Timothy Burgdorf, who kept a positive outlook on life and could always see the good in people, died Saturday. He was 56.

Mr. Burgdorf was born in New York and came to Maine in 1978, when he was offered a job at the Governor Baxter School for the Deaf.

Mr. Burgdorf met his wife, Valori, during a basketball tournament in 1983, when he was the athletic director for the school. She was working at the Rhode Island School for the Deaf and traveled with the team to the tournament hosted in Maine.

The couple married a year later. They raised two sons, Taylor, 22, and Tanner, 19.

Mr. Burgdorf worked for 12 years at the Baxter school. The introduction of computers to the school in 1988 prompted him to make a career change.

His wife said he quickly realized that working with the students and computers was his passion, and something he wanted to pursue.

For the past 12 years, Mr. Burgdorf worked for the VTEC Training Center and was highly sought-after as a computer applications trainer.

“There were students who wouldn’t take another course unless he was teaching it,” his wife said.

“He made difficult classes fun,” said his brother Michael Burgdorf.

Mr. Burgdorf continued with his physical education background by coaching various youth sports. His wife said he coached their sons in soccer and basketball, and coached other children, because of the exhilaration he got from working with the teams.

“The experiences coaching are things you don’t really feel in your job,” she said. “That rush of feeling.”

Mr. Burgdorf was always willing to give people the benefit of the doubt, and was described as nonjudgmental.

At the Baxter school, Mr. Burgdorf coached soccer. In 1986, he asked the team if anyone was interested in stepping in to play goalie. Only one student volunteered, his wife said – a student with one hand.

“Who’s the only person in soccer that can touch the ball? The goalie,” she said, but that didn’t phase Mr. Burgdorf.

The school’s team won the New England Regional Tournament, and the student was named player of the year among deaf students for his work as the team’s goalie.

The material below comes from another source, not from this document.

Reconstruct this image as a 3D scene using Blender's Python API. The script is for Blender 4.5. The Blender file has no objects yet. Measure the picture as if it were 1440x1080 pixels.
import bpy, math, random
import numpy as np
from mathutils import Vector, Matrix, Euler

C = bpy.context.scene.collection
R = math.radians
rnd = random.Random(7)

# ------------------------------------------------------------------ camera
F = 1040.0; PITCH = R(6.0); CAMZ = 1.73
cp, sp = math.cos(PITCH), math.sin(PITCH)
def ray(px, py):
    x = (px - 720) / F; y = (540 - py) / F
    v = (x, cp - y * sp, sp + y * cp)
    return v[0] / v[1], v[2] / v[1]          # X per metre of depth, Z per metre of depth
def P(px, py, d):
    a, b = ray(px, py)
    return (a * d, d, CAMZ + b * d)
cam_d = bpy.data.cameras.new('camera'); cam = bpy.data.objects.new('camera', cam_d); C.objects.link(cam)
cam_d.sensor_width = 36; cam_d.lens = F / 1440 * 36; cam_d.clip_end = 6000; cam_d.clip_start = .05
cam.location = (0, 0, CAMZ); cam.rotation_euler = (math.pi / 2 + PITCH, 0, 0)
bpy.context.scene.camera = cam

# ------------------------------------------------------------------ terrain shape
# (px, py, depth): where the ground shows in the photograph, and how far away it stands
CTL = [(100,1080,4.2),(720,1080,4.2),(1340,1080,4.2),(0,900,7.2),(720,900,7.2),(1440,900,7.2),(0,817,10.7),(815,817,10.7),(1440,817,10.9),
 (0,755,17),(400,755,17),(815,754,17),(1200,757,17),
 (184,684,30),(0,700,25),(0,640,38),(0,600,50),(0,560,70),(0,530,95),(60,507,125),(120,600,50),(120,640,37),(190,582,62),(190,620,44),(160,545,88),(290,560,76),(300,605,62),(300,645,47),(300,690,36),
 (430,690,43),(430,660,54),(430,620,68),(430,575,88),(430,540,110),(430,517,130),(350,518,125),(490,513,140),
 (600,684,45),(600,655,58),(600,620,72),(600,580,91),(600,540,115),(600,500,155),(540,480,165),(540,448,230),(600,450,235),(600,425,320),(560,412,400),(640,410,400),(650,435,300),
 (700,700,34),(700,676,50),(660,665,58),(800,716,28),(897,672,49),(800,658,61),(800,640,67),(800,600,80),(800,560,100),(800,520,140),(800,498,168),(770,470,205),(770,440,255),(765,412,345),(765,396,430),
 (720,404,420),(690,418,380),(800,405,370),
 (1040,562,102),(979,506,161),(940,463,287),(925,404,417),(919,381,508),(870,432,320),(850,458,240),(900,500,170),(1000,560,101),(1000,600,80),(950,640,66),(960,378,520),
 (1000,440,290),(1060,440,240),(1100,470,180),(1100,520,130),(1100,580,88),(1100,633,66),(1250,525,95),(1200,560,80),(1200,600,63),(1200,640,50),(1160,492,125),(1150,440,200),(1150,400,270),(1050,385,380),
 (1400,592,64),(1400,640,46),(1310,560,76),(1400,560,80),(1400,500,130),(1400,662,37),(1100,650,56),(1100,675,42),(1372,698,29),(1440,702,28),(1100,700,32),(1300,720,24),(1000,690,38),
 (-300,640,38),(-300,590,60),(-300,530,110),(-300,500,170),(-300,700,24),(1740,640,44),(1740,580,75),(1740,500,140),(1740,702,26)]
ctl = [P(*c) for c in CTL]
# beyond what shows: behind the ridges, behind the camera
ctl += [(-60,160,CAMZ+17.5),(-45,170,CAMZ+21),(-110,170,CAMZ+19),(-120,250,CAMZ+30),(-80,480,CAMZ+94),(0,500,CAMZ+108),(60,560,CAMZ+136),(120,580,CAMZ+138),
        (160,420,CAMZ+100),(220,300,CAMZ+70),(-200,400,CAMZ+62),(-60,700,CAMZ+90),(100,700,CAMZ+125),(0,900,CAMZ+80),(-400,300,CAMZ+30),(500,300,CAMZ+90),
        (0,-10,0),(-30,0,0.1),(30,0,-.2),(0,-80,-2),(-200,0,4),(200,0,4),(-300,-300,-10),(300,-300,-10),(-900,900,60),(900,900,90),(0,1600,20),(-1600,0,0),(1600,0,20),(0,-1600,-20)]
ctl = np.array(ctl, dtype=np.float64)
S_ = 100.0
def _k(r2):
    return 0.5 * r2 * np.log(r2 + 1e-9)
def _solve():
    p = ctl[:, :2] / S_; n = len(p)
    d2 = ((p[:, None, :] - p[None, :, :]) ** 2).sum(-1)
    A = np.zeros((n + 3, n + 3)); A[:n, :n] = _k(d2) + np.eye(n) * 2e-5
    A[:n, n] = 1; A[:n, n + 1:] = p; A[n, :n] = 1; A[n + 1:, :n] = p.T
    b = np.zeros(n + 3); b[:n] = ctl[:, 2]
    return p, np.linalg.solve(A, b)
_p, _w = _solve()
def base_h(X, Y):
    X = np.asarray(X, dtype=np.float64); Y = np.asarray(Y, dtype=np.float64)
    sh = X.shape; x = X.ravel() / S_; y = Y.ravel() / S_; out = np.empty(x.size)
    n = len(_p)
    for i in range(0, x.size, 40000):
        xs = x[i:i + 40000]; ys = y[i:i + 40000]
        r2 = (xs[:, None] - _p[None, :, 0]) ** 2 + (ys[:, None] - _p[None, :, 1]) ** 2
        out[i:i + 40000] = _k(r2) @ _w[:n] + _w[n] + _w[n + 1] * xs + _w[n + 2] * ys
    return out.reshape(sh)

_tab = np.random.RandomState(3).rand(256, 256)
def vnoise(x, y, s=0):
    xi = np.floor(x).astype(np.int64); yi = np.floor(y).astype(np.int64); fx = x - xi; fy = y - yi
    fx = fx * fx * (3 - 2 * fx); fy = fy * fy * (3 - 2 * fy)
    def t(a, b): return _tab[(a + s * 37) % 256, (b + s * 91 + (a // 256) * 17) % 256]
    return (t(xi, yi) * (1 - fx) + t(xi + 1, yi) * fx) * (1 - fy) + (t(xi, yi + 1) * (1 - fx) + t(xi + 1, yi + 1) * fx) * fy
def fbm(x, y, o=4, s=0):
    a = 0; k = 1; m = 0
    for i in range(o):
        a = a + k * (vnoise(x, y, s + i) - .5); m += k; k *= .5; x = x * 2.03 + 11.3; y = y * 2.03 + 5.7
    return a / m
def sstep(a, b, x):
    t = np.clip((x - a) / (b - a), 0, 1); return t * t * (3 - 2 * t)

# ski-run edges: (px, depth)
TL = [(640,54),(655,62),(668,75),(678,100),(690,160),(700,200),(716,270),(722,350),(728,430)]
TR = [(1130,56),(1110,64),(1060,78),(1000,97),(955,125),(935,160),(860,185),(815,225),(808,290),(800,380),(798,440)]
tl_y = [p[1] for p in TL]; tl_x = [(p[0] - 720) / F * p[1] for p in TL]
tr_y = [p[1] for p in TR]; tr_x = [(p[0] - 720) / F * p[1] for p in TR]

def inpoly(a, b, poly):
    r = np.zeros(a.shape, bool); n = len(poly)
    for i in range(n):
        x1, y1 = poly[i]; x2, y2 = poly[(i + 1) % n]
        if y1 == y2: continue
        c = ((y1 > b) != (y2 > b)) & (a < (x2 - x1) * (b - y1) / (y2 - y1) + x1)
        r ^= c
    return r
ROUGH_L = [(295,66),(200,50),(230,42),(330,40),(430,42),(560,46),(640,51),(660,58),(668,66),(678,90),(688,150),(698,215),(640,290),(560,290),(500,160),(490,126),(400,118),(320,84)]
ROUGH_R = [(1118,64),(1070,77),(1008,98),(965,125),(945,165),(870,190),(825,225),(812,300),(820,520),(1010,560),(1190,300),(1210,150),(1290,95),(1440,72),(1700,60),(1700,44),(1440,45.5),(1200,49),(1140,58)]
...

“That was the kind of guy he was,” his wife said of her husband.

That open-minded attitude extended into his family life. Mr. Burgdorf embraced anything his sons were interested in, and enjoyed time they were able to spend together.

Through his actions, Mr. Burgdorf taught his sons to accept people for who they are and expected them always to be considerate of others.

“He was just an amazing role model,” she said.